Still Yemen seems confident that it is nearing a breakthrough in its struggle against terrorism. On the same day al-Qaeda issued its corrective to its Yemeni colleagues, the Interior Ministry announced that it would soon release the names and pictures of 70 “terrorists” (News Yemen, May 26). Included among the 70 are al-Qaeda operatives as well as members of the Shabab al-Mu’minin, or followers of Abd al-Malik al-Huthi, Zaydi Shiites who have been waging war against the state since June 2004. Over the past few weeks, the periodic conflict between the two sides has once again erupted in heavy fighting.
The listing of both sets of suspects on one list seems a deliberate confusing of the two conflicts by Yemen in order to link its domestic worries to larger regional and Western concerns of a resurgent al-Qaeda threat. It later emerged from the reporting of Faysal Mukrim of the pan-Arab daily al-Hayat that 30 of the suspects are affiliated with al-Qaeda (al-Hayat, May 30).
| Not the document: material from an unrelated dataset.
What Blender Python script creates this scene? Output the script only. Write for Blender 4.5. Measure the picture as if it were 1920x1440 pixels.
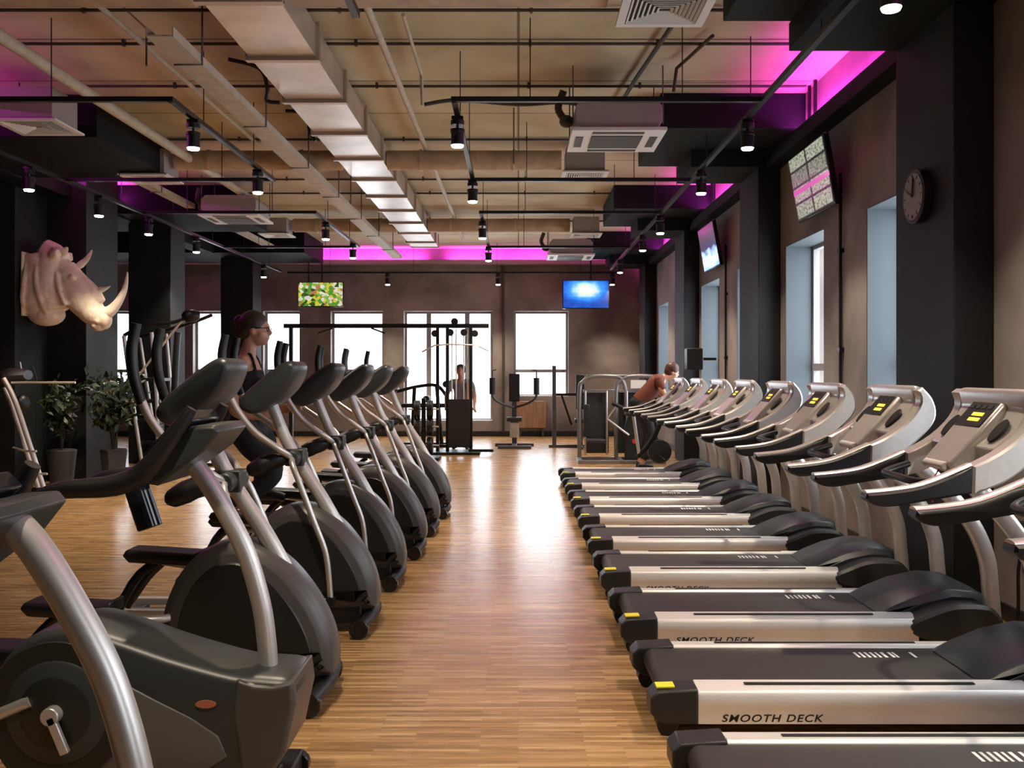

He also reported that the 11-man al-Qaeda cell consisted of six Saudis, three Chadians and two Yemenis, and that security sources within Yemen were confident that the information the suspects had provided would prove instrumental in rolling up the network (al-Hayat, May 30).
But so far this seems to have had little impact on the Soldier’s Brigade of Yemen. The same user, Jund al-Iman, who has posted all of the group’s statements on al-ekhlaas.net also posted the statement claiming credit for the attack on the Aden oil refinery. The network, at least for the moment, appears to be functioning without interruption.